### TASK DIRECTIONS:
Print the entire listing. Each line must match the original exactly.

### SOURCE EXCERPT:

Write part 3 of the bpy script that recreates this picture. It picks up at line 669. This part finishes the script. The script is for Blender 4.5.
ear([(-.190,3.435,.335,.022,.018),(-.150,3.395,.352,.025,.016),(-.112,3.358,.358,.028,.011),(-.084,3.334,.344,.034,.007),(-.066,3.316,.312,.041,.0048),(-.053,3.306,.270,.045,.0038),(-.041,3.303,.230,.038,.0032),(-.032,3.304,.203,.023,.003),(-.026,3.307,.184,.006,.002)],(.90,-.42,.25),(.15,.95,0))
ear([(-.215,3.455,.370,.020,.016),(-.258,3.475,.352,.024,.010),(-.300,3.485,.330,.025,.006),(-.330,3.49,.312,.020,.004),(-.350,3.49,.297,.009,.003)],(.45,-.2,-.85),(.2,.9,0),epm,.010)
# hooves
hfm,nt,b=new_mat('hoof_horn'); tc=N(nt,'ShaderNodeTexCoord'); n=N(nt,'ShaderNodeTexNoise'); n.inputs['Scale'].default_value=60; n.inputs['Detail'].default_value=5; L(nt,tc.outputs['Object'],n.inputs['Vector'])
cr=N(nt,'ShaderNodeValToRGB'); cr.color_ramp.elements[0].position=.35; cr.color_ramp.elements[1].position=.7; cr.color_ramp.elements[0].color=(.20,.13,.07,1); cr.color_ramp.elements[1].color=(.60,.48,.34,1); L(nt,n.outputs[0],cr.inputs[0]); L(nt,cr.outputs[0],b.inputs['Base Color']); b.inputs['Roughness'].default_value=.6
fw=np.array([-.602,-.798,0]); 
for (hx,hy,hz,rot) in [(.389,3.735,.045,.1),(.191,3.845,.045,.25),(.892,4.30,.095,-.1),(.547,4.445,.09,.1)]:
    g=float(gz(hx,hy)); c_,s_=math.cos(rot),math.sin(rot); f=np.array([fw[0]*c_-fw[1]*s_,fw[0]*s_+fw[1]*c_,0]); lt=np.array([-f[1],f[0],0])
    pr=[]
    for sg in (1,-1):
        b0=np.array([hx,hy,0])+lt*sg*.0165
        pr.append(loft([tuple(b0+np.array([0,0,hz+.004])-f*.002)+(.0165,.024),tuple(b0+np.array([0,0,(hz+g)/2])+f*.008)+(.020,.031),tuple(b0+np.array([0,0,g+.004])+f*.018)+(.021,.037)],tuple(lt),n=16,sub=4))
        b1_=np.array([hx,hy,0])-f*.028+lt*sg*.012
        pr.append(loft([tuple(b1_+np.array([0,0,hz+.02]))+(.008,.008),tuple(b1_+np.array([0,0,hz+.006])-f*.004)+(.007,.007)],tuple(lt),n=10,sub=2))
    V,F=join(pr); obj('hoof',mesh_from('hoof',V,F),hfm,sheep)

### RESPONSE TO THE EXERCISE:
Write part 3 of the bpy script that recreates this picture. It picks up at line 669. This part finishes the script. The script is for Blender 4.5.
ear([(-.190,3.435,.335,.022,.018),(-.150,3.395,.352,.025,.016),(-.112,3.358,.358,.028,.011),(-.084,3.334,.344,.034,.007),(-.066,3.316,.312,.041,.0048),(-.053,3.306,.270,.045,.0038),(-.041,3.303,.230,.038,.0032),(-.032,3.304,.203,.023,.003),(-.026,3.307,.184,.006,.002)],(.90,-.42,.25),(.15,.95,0))
ear([(-.215,3.455,.370,.020,.016),(-.258,3.475,.352,.024,.010),(-.300,3.485,.330,.025,.006),(-.330,3.49,.312,.020,.004),(-.350,3.49,.297,.009,.003)],(.45,-.2,-.85),(.2,.9,0),epm,.010)
# hooves
hfm,nt,b=new_mat('hoof_horn'); tc=N(nt,'ShaderNodeTexCoord'); n=N(nt,'ShaderNodeTexNoise'); n.inputs['Scale'].default_value=60; n.inputs['Detail'].default_value=5; L(nt,tc.outputs['Object'],n.inputs['Vector'])
cr=N(nt,'ShaderNodeValToRGB'); cr.color_ramp.elements[0].position=.35; cr.color_ramp.elements[1].position=.7; cr.color_ramp.elements[0].color=(.20,.13,.07,1); cr.color_ramp.elements[1].color=(.60,.48,.34,1); L(nt,n.outputs[0],cr.inputs[0]); L(nt,cr.outputs[0],b.inputs['Base Color']); b.inputs['Roughness'].default_value=.6
fw=np.array([-.602,-.798,0]); 
for (hx,hy,hz,rot) in [(.389,3.735,.045,.1),(.191,3.845,.045,.25),(.892,4.30,.095,-.1),(.547,4.445,.09,.1)]:
    g=float(gz(hx,hy)); c_,s_=math.cos(rot),math.sin(rot); f=np.array([fw[0]*c_-fw[1]*s_,fw[0]*s_+fw[1]*c_,0]); lt=np.array([-f[1],f[0],0])
    pr=[]
    for sg in (1,-1):
        b0=np.array([hx,hy,0])+lt*sg*.0165
        pr.append(loft([tuple(b0+np.array([0,0,hz+.004])-f*.002)+(.0165,.024),tuple(b0+np.array([0,0,(hz+g)/2])+f*.008)+(.020,.031),tuple(b0+np.array([0,0,g+.004])+f*.018)+(.021,.037)],tuple(lt),n=16,sub=4))
        b1_=np.array([hx,hy,0])-f*.028+lt*sg*.012
        pr.append(loft([tuple(b1_+np.array([0,0,hz+.02]))+(.008,.008),tuple(b1_+np.array([0,0,hz+.006])-f*.004)+(.007,.007)],tuple(lt),n=10,sub=2))
    V,F=join(pr); obj('hoof',mesh_from('hoof',V,F),hfm,sheep)